Одиночество «Позиция Цветаевой — публичное одиночество: оставшись без публики, она не могла жить» (Саакянц, 489). «Воинствующее одиночество» Маяковского, читающего «Облако» в Куоккале, вспоминала Л. Чуковская.
Одиночество «Самомнение — спутник одиночества» (Плат., письмо 4, 321с), любимая сентенция Плутарха.
Фалес.
— Какие прелести! Я возъюнел…
Вдруг усладительно оторопел…
Я совершенство лепоты узрел! [271]
Да! мир живучий порожден водой —
Живет и движется лишь мокротой
И истекает, что воды застой…
Ты, Океан, источниче живой! <…>
Когда бы о! не капало нам с крыш —
Что был бы мир без Океана?.. шиш!
Ты, Синий, все живишь и всех свежишь.
Эхо, целым хором.
— Ты, сыне, все жидишь и всех смешишь.
«Фауст»
«ФАУСТ: полная немецкая трагедия Гете, вольнопереданная по-русски А. Овчинниковым. Рига, 1851» — первый русский перевод второй части «Фауста»; последние страницы, с витающими отцами церкви, из одних цензурных точек, — не такая уж забытая книга, но нимало не изученная. Я просил Р. Д. Тименчика поручить кому-нибудь из учеников поискать в рижских архивах сведения об Овчинникове, но не успелось. В. М. Жирмунский посвятил Овчинникову несколько страниц, процитировал монолог Фалеса и кусок. маскарада и нашел в переводчике сходство с Велимиром Хлебниковым. Я бы сказал — скорее с Андреем Белым. Такого скопления внутренних рифм, как в конце следующего отрывка, больше в XIX веке не было ни у кого. И почти ручаюсь, что его читал А. Пиотровский, переводя Аристофана.

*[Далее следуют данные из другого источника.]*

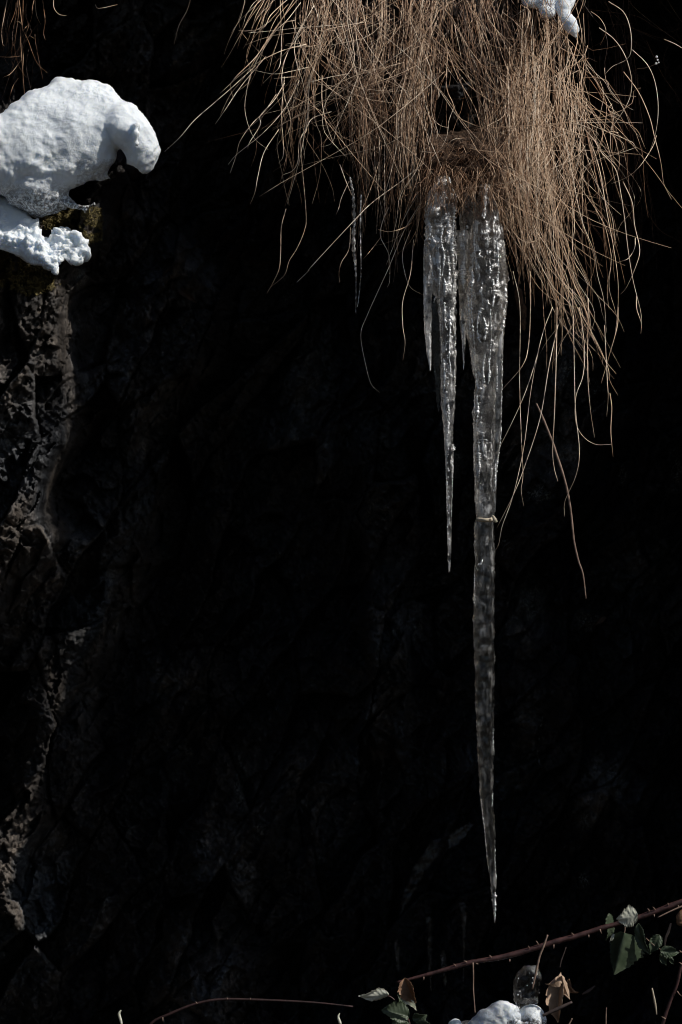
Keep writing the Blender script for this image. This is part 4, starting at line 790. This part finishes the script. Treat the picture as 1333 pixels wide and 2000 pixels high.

Елена очухивается и приходит в себя.
Форкиада. — Предстоишь опять в величии своем — ты, прелесть мира!
Повелительность во взорах: повелеть лишь поизволь!
Елена. — Всё вы шишкалися время — торопитесь, у кумира
Ставьте жертвенник скорее, как заказывал король!
Форкиада. — Уж готово все — треножник, чаша, острая секира,
И окурка и обрызга есть для жертвы, хоть изволь…
Елена. — Не сказал король что жертва…
Форкиада. — Льзя ль сказать? о, страхоты!
Елена. — Что тебе за страх?
Форкиада. — Да как же? эта жертва — это ты!
Елена. — Я?
Форкиада. — И эте.
Хороиды. — Мы? о, горе!
Форкиада. — Ты падешь под топором.
Елена. — Ужас! чуяло мне сердце.
Форкиада. — Не спастися животом!
Хороиды. — Ах! что с нами!
Форкиада. — Благородна будет смерть ей; но сударок
Вас возьмут, на шею петлю, и развесят как гагарок
По подкрыше, там, где выше…болтыхайтеся потом!
Елена и Троянки стоят пораженные до недвижности; умолкность что в подземелье.
Форкиада. — Что тени… что отерплые творенья
Стоят! трухнули разлучиться с днем,
Который не обязан им ни в чем. [272]
И люди все такие ж привиденья —
Не распростятся с солнечным лучом,
Пока их не приторнешь в подколенья.
Ни вопля ради вас, ни заступленья
Не будет! — верьте, решено на том!
И так прощайтеся! а мы начнем
Тотчас свое…
(шлепает в ладоши; около дверей ниотколь взялись маленькие кругленькие карапузики)
Эй, Катышки-Зломордки!
К нам, к нам катитесь! расходитесь! есть
Вреда вам здесь не-весть, да будьте вертки!
Сперва постав для глав сыскав принесть,
Там став треногий златорогий; в ноги
Ему примкнуть в упор прибор — топор;
Тогда нужда — вода: нам крови многий
Смыть с рук и с ног припек; ковер на сор —
Не месть, как есть — нанесть доброприлично
Для мертви — жертвы личной безобычной,
Язычной крали! — Чуть глава долой —
Ее за чуп! и труп нести за мной.
А потом хороиды упрашивают Форкиаду пожалеть их;
— Ты премудрая сивилла, препочетная ты парка —
Спрячь же ноженцы златые, спрячь и девиц полюби!
За твою любовь попляшем так, что небу будет жарко:
Уже плечики снуются, ножки хочут дыбъ-дыби…
Ах, смоги нам, пособи!..
Понаслушались — объяснил ямщик, погонявший лошадей: «Ой вы, Вольтеры мои!» (Вяз., 8, 190).
Польза Бог послал бы нам второй потоп, когда бы увидел пользу от первого (Шамфор).